» **Data provided**
◇ ◇ ◇ ◇ ◇

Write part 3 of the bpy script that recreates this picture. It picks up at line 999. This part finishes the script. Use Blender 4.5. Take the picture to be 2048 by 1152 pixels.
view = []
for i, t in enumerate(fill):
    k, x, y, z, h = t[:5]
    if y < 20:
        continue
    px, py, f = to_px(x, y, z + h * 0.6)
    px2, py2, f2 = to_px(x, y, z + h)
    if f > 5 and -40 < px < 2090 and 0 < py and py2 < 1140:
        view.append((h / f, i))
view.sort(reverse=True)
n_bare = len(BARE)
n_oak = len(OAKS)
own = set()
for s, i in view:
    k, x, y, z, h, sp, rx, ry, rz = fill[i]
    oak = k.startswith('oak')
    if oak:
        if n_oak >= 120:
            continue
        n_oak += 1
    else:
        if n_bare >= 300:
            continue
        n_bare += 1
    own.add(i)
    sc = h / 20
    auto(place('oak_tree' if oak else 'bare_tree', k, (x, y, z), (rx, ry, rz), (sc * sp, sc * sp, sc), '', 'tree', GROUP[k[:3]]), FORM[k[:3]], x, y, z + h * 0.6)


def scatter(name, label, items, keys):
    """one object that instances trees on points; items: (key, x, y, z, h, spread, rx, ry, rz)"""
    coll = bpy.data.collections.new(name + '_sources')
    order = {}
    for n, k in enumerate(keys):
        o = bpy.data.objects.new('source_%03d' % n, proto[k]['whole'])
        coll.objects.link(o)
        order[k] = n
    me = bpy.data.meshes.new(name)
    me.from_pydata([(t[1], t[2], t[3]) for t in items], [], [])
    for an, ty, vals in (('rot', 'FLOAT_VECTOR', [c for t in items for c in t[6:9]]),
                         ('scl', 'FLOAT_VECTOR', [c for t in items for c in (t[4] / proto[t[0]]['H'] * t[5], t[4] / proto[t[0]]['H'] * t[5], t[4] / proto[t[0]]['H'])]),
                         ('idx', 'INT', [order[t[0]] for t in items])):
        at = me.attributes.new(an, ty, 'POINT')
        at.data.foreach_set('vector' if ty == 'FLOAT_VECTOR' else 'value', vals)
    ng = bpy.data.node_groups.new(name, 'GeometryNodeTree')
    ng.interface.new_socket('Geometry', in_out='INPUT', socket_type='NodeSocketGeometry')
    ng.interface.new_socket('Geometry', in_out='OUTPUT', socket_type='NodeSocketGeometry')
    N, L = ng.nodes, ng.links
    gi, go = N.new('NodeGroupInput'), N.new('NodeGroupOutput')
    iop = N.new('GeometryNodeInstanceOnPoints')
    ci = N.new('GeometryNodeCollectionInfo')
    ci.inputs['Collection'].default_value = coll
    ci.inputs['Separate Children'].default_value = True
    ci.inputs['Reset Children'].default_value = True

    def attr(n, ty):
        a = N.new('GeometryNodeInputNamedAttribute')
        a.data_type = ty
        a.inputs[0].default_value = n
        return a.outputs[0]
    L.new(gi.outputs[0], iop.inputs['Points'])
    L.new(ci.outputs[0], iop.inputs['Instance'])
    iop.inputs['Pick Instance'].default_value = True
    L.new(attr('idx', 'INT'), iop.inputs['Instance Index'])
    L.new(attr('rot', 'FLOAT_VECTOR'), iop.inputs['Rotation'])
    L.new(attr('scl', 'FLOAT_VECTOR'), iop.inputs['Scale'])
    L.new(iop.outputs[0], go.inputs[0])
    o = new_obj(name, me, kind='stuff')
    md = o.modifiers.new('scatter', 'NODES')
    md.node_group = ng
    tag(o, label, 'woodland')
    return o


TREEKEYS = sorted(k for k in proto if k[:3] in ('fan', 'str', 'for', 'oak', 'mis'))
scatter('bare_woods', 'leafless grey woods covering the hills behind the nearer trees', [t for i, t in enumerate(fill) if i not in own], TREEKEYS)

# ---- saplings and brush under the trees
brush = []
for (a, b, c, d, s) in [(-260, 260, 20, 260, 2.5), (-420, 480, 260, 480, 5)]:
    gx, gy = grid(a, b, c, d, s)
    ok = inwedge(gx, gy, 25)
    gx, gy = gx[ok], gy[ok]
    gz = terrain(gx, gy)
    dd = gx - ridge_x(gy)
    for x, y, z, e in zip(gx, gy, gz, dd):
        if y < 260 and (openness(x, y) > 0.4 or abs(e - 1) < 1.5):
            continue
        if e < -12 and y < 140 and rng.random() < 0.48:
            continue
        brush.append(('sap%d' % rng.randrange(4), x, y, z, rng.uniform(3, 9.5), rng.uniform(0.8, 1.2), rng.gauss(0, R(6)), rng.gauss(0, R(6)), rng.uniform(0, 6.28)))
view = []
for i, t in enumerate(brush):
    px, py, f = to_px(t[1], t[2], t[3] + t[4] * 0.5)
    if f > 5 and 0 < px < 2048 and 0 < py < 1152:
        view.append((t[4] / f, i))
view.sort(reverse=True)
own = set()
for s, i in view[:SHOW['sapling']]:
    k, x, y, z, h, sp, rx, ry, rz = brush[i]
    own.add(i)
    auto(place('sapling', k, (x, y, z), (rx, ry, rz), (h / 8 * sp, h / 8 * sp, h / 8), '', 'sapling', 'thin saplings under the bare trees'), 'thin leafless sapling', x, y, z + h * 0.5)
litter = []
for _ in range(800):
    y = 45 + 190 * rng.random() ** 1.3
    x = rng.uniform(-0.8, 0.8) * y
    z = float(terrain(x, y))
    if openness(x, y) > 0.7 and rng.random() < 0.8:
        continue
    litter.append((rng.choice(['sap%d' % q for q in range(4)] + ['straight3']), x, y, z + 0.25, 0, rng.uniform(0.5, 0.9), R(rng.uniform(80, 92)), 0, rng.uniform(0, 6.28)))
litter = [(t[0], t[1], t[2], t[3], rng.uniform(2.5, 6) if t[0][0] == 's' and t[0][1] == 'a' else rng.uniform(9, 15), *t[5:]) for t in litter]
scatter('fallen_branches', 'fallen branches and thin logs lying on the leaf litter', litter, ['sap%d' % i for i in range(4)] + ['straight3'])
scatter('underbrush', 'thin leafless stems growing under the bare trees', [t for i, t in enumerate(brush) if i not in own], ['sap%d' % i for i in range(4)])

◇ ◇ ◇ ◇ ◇

» **Short exercise**
Take the lines above and retype all of them exactly.

» **Answer to this problem**
Write part 3 of the bpy script that recreates this picture. It picks up at line 999. This part finishes the script. Use Blender 4.5. Take the picture to be 2048 by 1152 pixels.
view = []
for i, t in enumerate(fill):
    k, x, y, z, h = t[:5]
    if y < 20:
        continue
    px, py, f = to_px(x, y, z + h * 0.6)
    px2, py2, f2 = to_px(x, y, z + h)
    if f > 5 and -40 < px < 2090 and 0 < py and py2 < 1140:
        view.append((h / f, i))
view.sort(reverse=True)
n_bare = len(BARE)
n_oak = len(OAKS)
own = set()
for s, i in view:
    k, x, y, z, h, sp, rx, ry, rz = fill[i]
    oak = k.startswith('oak')
    if oak:
        if n_oak >= 120:
            continue
        n_oak += 1
    else:
        if n_bare >= 300:
            continue
        n_bare += 1
    own.add(i)
    sc = h / 20
    auto(place('oak_tree' if oak else 'bare_tree', k, (x, y, z), (rx, ry, rz), (sc * sp, sc * sp, sc), '', 'tree', GROUP[k[:3]]), FORM[k[:3]], x, y, z + h * 0.6)


def scatter(name, label, items, keys):
    """one object that instances trees on points; items: (key, x, y, z, h, spread, rx, ry, rz)"""
    coll = bpy.data.collections.new(name + '_sources')
    order = {}
    for n, k in enumerate(keys):
        o = bpy.data.objects.new('source_%03d' % n, proto[k]['whole'])
        coll.objects.link(o)
        order[k] = n
    me = bpy.data.meshes.new(name)
    me.from_pydata([(t[1], t[2], t[3]) for t in items], [], [])
    for an, ty, vals in (('rot', 'FLOAT_VECTOR', [c for t in items for c in t[6:9]]),
                         ('scl', 'FLOAT_VECTOR', [c for t in items for c in (t[4] / proto[t[0]]['H'] * t[5], t[4] / proto[t[0]]['H'] * t[5], t[4] / proto[t[0]]['H'])]),
                         ('idx', 'INT', [order[t[0]] for t in items])):
        at = me.attributes.new(an, ty, 'POINT')
        at.data.foreach_set('vector' if ty == 'FLOAT_VECTOR' else 'value', vals)
    ng = bpy.data.node_groups.new(name, 'GeometryNodeTree')
    ng.interface.new_socket('Geometry', in_out='INPUT', socket_type='NodeSocketGeometry')
    ng.interface.new_socket('Geometry', in_out='OUTPUT', socket_type='NodeSocketGeometry')
    N, L = ng.nodes, ng.links
    gi, go = N.new('NodeGroupInput'), N.new('NodeGroupOutput')
    iop = N.new('GeometryNodeInstanceOnPoints')
    ci = N.new('GeometryNodeCollectionInfo')
    ci.inputs['Collection'].default_value = coll
    ci.inputs['Separate Children'].default_value = True
    ci.inputs['Reset Children'].default_value = True

    def attr(n, ty):
        a = N.new('GeometryNodeInputNamedAttribute')
        a.data_type = ty
        a.inputs[0].default_value = n
        return a.outputs[0]
    L.new(gi.outputs[0], iop.inputs['Points'])
    L.new(ci.outputs[0], iop.inputs['Instance'])
    iop.inputs['Pick Instance'].default_value = True
    L.new(attr('idx', 'INT'), iop.inputs['Instance Index'])
    L.new(attr('rot', 'FLOAT_VECTOR'), iop.inputs['Rotation'])
    L.new(attr('scl', 'FLOAT_VECTOR'), iop.inputs['Scale'])
    L.new(iop.outputs[0], go.inputs[0])
    o = new_obj(name, me, kind='stuff')
    md = o.modifiers.new('scatter', 'NODES')
    md.node_group = ng
    tag(o, label, 'woodland')
    return o


TREEKEYS = sorted(k for k in proto if k[:3] in ('fan', 'str', 'for', 'oak', 'mis'))
scatter('bare_woods', 'leafless grey woods covering the hills behind the nearer trees', [t for i, t in enumerate(fill) if i not in own], TREEKEYS)

# ---- saplings and brush under the trees
brush = []
for (a, b, c, d, s) in [(-260, 260, 20, 260, 2.5), (-420, 480, 260, 480, 5)]:
    gx, gy = grid(a, b, c, d, s)
    ok = inwedge(gx, gy, 25)
    gx, gy = gx[ok], gy[ok]
    gz = terrain(gx, gy)
    dd = gx - ridge_x(gy)
    for x, y, z, e in zip(gx, gy, gz, dd):
        if y < 260 and (openness(x, y) > 0.4 or abs(e - 1) < 1.5):
            continue
        if e < -12 and y < 140 and rng.random() < 0.48:
            continue
        brush.append(('sap%d' % rng.randrange(4), x, y, z, rng.uniform(3, 9.5), rng.uniform(0.8, 1.2), rng.gauss(0, R(6)), rng.gauss(0, R(6)), rng.uniform(0, 6.28)))
view = []
for i, t in enumerate(brush):
    px, py, f = to_px(t[1], t[2], t[3] + t[4] * 0.5)
    if f > 5 and 0 < px < 2048 and 0 < py < 1152:
        view.append((t[4] / f, i))
view.sort(reverse=True)
own = set()
for s, i in view[:SHOW['sapling']]:
    k, x, y, z, h, sp, rx, ry, rz = brush[i]
    own.add(i)
    auto(place('sapling', k, (x, y, z), (rx, ry, rz), (h / 8 * sp, h / 8 * sp, h / 8), '', 'sapling', 'thin saplings under the bare trees'), 'thin leafless sapling', x, y, z + h * 0.5)
litter = []
for _ in range(800):
    y = 45 + 190 * rng.random() ** 1.3
    x = rng.uniform(-0.8, 0.8) * y
    z = float(terrain(x, y))
    if openness(x, y) > 0.7 and rng.random() < 0.8:
        continue
    litter.append((rng.choice(['sap%d' % q for q in range(4)] + ['straight3']), x, y, z + 0.25, 0, rng.uniform(0.5, 0.9), R(rng.uniform(80, 92)), 0, rng.uniform(0, 6.28)))
litter = [(t[0], t[1], t[2], t[3], rng.uniform(2.5, 6) if t[0][0] == 's' and t[0][1] == 'a' else rng.uniform(9, 15), *t[5:]) for t in litter]
scatter('fallen_branches', 'fallen branches and thin logs lying on the leaf litter', litter, ['sap%d' % i for i in range(4)] + ['straight3'])
scatter('underbrush', 'thin leafless stems growing under the bare trees', [t for i, t in enumerate(brush) if i not in own], ['sap%d' % i for i in range(4)])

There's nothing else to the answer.